Although it might be elasticising the truth to declare that the only good ‘Rock’ bears the surname Hudson, it’s transparently the case that, while the music that trades under the dispiriting flag of rock too often wearies the spirit with its crushing masculinity and attendant reverence for the self-importantly earnest, pop, by way of contrast, has always used the full rainbow palette of colours in its glittery make-up case. As the cosmetics counter metaphor implies, it’s the more gender-inclusive of the genres. And, in the words of turn-of-the-century miss-makers Baxendale, it’s music for girls.

Bronski Beat, 1984, photograph by Peter Anderson. Courtesy of PeterAnderson.photos.
Taking its cue from co-curator Jon Savage‘s book The Secret Public while broadening its time frame by a further six years (a remix extending it from 1979 to 1985), as an exhibition The Secret Public: LGBTQ Pop 1955–1985 draws back the curtain on a history that began in illegality. Until 1967, when it was at long last partially decriminalised in England and Wales, to be openly homosexual was to court both persecution and prosecution, to risk career and sometimes suicide. In the circumstances, Oscar Wilde’s love that dared not speak its name was forced to learn a different language. As the flamboyantly singular Little Richard put it, singing in tongues, “a wop bop a loo bop, a wop bam boom”.
Pop, it turned out, was the ideal idiom. An artifice itself, like a burlesque striptease its surfaces could conceal as much as they revealed. For artists like the aforementioned Little Richard or Liberace, this might mean wearing extravagance as though it was a mask; a flamboyance so theatrical that, in suitably Wildean paradox, it obscured the fact that actor and act were one and the same.
Ending the exhibition’s narrative at the mid-point of the 1980s affords the overview a final flourish of optimism, one that the regrettable recent rise in transphobia suggests can never be other than guarded. Bronski Beat, unlike so many of their predecessors, had no time for dressing up who they were. Their Age of Consent may well be the most under-appreciated LP of the 1980s. All face and no mask, all text and no subtext, they seemed all the more fearless for the vulnerability in lead singer Jimmy Somerville’s bruised and yearning falsetto.

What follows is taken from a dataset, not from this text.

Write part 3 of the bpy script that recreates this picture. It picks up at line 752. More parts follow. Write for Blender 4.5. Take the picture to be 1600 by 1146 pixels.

The Secret Public exhibition, John Rylands Library. Courtesy University of Manchester. Photo by Michael Pollard.
Also present, and then still correct, are The Smiths. Inducted these days into the canon of the music monthlies, it’s easy to overlook how far apart they once shimmied from their peers. Their unapologetic otherness – the blouse-clad Morrissey baring chest and soul on Top of the Pops, with partner-in-crime Johnny Marr, hair teased into a Ronettes‘ inspired beehive hand in glove at his side – inspired ridicule and adulation in equal measure. The former’s largely genderless lyrics owed something, to be sure, to Buzzcocks’ Pete Shelley, yet still spoke in those days to those who shared his uncommon cause.
In displaying the ephemera of mass-produced popular culture with the reverence the Rylands more typically extends to collection-piece signifiers of the art and literature endorsed by the fiscally advantaged, The Secret Public makes an eloquent case for its emotional equivalence. What’s vividly, rhythmically present within its walls and display cases is the cascade of feelings by which life is actually lived, compressed with artistry into artefacts of lust, pride, heartbreak, anger and ultimately love; nothing more and nothing less than Pop Life, because – as Prince knew – “we all got a space to fill”.